When developing with IntelliJ IDEA, you may notice a warning on fields annotated with Spring's @Autowired, stating that field injection is not recommended, while using @Resource does not trigger this warning.
Spring supports three common dependency injection (DI) methods: constructor injection (using constructor parameters), setter injection (calling setter methods), and field injection (annotating fields with @Autowired or @Resource).
The annotations differ: @Autowired is defined by Spring and defaults to by-type injection (with @Qualifier for name), applicable to constructors, methods, parameters, and fields; @Resource is defined by JSR‑250, defaults to by-name (falling back to by-type), and can be used on methods and fields only.

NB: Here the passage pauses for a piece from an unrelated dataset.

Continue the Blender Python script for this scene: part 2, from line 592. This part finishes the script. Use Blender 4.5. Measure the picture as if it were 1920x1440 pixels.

According to the Spring documentation, constructor injection is preferred for mandatory, immutable dependencies; setter injection suits optional or mutable dependencies; field injection should be minimized, and if used, @Resource offers slightly lower coupling to the IoC container than @Autowired.
Field injection has several drawbacks: it cannot enforce immutability, hides dependencies from external visibility, tightly couples components to the IoC container (making reuse and unit testing harder), and can obscure an excessive number of dependencies, indicating a possible violation of the single‑responsibility principle.
IDEA only warns on @Autowired because it is a Spring‑specific annotation, creating a strong binding between the code and the Spring framework; @Resource, being a Java standard (JSR‑250), is expected to be supported by any compliant IoC container, so the IDE does not flag it.